In a lively alleyway, several mom-and-pop restaurants were open, steam pouring out of their kitchen windows. The entrance to this alleyway was blocked off by two-foot high concrete barriers. The barriers had been installed to stop suicide bombers from driving cars into crowded areas, something that had happened a few months before.

Police at Night

Police at Night

At the end of this market alley was another guard contingent, three shields, two rifles. Unlike the ones along the main street, this group appeared to be guarding something specific. The five men stood alone behind another concrete barrier beside a gate, distinctly divided off from pedestrians. The building they guarded was three stories tall and surrounded by a nine-foot tall barb-wire fence.

From the opposite side of the street, I peaked into the gate, making sure not to get too close or draw the attention of the guards. What could they be guarding, I wondered. A military installation? Some sort of high-level government office?

Through the gate, I heard the shouts of children; they were playing on a seesaw. On the side of the building, I was able to read the name: Bowangtetouli Elementary School. I was shocked. What did it say about the state of this town that the government had paramilitary officers guarding elementary schools?

Security at Gas Station

Security at Gas Station

On the way back from breakfast, I passed a gas station. The gas station was surrounded by more metal fencing and barb wire. Outside of one entrance, a guard stood behind concrete barriers. Access into the station was limited to a handful of cards, the guard determining when you went in. If you looked suspicious, the guard could search your car. Only the driver was allowed into the station; all passengers had to get out and stand under a tent while the car was filled up inside the station. All the gas stations in Urumqi operated like this. In the morning rush hour, I counted thirty cars waiting to enter the gas station.

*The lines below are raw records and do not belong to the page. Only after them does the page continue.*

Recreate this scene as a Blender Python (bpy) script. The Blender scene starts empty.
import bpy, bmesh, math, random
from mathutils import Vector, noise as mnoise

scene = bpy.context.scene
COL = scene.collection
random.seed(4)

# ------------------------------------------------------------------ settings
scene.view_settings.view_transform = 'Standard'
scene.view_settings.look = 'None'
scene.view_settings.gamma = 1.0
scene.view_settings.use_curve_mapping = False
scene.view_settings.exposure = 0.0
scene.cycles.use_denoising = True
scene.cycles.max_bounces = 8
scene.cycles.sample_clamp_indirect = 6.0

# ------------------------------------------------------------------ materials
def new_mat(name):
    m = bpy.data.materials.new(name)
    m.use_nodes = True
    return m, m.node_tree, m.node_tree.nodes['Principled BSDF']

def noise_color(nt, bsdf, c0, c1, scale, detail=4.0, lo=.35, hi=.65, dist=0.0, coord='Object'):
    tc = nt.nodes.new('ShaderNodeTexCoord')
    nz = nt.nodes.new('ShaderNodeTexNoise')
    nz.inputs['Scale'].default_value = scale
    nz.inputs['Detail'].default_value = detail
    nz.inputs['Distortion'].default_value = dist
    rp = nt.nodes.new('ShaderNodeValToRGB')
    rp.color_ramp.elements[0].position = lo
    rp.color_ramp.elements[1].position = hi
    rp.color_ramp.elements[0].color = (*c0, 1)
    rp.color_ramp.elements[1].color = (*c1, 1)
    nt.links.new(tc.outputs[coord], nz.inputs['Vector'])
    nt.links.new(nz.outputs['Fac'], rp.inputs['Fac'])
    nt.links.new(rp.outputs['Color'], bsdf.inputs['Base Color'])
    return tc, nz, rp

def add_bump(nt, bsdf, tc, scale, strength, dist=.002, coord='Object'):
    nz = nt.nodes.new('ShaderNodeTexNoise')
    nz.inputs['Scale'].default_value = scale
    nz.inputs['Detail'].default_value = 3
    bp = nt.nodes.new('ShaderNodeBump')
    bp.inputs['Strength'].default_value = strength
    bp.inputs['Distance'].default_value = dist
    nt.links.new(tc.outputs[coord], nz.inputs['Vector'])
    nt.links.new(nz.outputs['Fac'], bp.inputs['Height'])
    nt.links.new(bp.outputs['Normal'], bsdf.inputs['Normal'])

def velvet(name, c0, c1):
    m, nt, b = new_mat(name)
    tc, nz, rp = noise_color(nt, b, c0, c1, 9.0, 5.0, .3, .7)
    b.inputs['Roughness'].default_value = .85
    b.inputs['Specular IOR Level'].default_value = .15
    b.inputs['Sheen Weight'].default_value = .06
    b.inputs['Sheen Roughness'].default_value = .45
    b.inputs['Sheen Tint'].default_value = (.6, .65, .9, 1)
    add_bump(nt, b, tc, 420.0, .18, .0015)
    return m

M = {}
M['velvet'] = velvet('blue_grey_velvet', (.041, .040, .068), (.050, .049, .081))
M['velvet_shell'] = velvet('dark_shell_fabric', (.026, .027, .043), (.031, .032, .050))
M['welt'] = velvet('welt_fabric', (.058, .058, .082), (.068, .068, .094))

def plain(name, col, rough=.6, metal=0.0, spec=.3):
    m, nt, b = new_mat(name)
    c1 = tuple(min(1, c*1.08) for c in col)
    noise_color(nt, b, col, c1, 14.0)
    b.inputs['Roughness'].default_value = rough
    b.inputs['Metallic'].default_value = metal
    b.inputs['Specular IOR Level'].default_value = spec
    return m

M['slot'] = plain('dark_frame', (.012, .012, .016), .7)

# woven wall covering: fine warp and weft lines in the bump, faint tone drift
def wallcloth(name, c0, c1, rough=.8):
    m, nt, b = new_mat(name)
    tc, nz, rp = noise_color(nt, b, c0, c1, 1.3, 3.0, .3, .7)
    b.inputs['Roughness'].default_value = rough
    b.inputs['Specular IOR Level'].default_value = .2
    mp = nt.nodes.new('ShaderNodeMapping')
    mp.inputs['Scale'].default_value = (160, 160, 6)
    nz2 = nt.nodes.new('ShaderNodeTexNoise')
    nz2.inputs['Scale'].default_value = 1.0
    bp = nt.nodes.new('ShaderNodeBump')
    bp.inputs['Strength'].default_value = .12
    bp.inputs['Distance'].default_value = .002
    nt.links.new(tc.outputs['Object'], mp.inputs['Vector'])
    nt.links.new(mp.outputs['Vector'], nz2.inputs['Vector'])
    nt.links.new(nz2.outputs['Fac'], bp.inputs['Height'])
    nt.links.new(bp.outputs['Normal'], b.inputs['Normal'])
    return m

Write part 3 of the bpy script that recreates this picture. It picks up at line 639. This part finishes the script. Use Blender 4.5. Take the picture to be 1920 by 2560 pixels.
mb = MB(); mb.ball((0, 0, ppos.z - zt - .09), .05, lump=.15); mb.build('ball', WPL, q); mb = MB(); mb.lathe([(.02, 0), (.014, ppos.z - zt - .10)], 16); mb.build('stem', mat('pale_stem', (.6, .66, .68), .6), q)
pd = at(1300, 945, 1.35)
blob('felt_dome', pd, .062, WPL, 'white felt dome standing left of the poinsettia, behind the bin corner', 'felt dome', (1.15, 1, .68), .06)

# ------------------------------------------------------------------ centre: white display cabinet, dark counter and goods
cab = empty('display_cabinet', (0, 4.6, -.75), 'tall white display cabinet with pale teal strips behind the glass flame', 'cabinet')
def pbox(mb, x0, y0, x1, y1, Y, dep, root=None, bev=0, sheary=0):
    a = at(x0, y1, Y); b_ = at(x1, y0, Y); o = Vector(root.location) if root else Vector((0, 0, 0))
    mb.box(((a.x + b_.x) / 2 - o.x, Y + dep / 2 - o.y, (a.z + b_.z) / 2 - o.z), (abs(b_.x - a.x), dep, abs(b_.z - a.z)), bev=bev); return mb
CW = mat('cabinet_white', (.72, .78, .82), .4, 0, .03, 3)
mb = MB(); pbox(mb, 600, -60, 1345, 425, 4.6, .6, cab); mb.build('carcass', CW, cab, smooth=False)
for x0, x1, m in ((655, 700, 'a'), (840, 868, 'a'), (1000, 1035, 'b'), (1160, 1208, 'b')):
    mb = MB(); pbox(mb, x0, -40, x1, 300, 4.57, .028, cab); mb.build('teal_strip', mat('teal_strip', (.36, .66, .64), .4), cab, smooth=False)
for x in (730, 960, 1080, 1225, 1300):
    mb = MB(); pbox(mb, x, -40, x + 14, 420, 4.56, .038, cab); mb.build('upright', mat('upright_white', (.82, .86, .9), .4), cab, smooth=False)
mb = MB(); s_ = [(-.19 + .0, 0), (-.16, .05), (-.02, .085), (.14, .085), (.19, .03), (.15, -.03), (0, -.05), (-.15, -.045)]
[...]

Another Shot of the Gas Station

Another shot of the gas station

Urumqi operated under a constant pall of war-footing, with police cars and urban pacification vehicles squawking along the street at all hours of the night. Unlike when I was in Tiananmen Square on June 4th, this state of constant vigilance felt normal to the residents. Old men ambling to the doctor, mothers walking their children to school, they all seemed inured to the heavy police presence as just the way things are.